Exponent II subscribes to the idea that knowing history and keeping a record of women is crucial. It’s a big part of the reason that we continue to publish a magazine in print: we want there to be a lasting record of what Mormon women were thinking and experiencing during these times. We also look back to the authors and editors of The Woman’s Exponent for guidance and inspiration as we write and publish. Through the magazine and the retreat, women connect to the Exponent II founding mothers. Our organization has a strong sense of the importance of history and legacy.

It was that sense of legacy and inheritance that brought Pandora and me to the idea of doing our annual essay competition on the theme of spiritual foremothers. While we all heirs to the work and words of the women who have gone before us, too often those women’s stories go untold. They are marginalized to the sidebars of history textbooks, thought of as peripheral to the narrative, or reduced to caricatures of a stereotyped female: the mother, the starlet, the wife, possibly the altruist. We wanted to bring those ignored or reduced women into the spotlight, showing off their complexity and strength through telling the stories of how they have affected women today. We wanted to hear about spiritual foremothers who came in the form of family members, mentors, women from scripture, fictional characters, or history. We asked the question: How have these women changed your life?

The pages of this issue hold the stories of a professor, a mother, an accused witch, a poet, a midwife, a grandmother, a cartoon character, an awakening feminist and more. Just as importantly, they hold the stories of how those women affected the women writing today. “Irene” weaves together the story of a Mormon midwife who perished on the Titanic with a modern-day miscarriage; “What It Is to Be a Witch” tells of how a woman who was killed in the Salem witch trials inspired her ninth great-granddaughter to live a life of courage.

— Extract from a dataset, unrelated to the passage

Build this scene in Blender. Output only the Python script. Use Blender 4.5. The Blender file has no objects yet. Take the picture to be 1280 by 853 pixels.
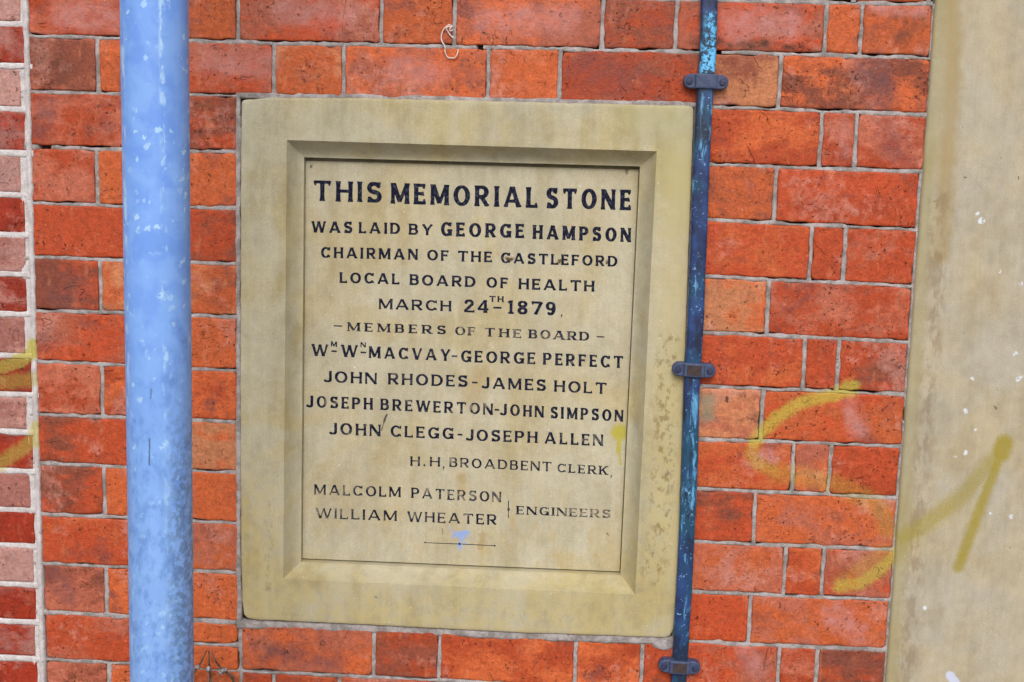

In “The Things We Have Not Said,” Kayla Roundy looks at a painful family relationship and how the conversations that do not happen can be just as influential as those that do. We feature the art of Megan Knobloch Geilman, who has reimagined famous works of art as women from Mormon history and scripture. Her series “Works of Translation” reminds us that telling the stories of our foremothers allows them to live again in a new way. The winner of this year’s essay contest, Rachel Rueckert, writes in “Wonder Women” about how a simple costume helped get her through one of the hardest times of her life, and how a graphic novel character exposes our yearnings for the feminine divine.

This issue’s cover, Divine Feminine by Aerin Collett, reminds us of the powerful women from history and of the women we can become. The rooster on her shoulder is a symbol of honesty, fidelity, and bossiness (an adjective that seems to be uniquely applied to commanding women). The swan is a token of grace and beauty. And the dragon wrapped around the woman stands for power, strength, and luck for those who are worthy. The goddess seems ready to partake from the tree of knowledge, but she also is that tree–both good and evil, a complex and nuanced woman who is capable of greatness.   

We all stand on the shoulders of women who have gone before us. Some of them have been forgotten by history. Some are just beginning to be recognized for the labor they have done. If we want our children to benefit from the work and wisdom of our foremothers, we need to tell their stories. We need to search for traces of them in our own lives, to track what we have inherited and give credit where it is due. Without that work, we quickly begin to take for granted what was once hard-won. We return to the beginning of discussions and issues again and again, unaware of the conversations that have already happened. And we lose the gift of anchoring our lives to those who stand ready to stand as guideposts as we navigate the questions, doubts, and problems that face us.

May our hearts be turned to the mothers.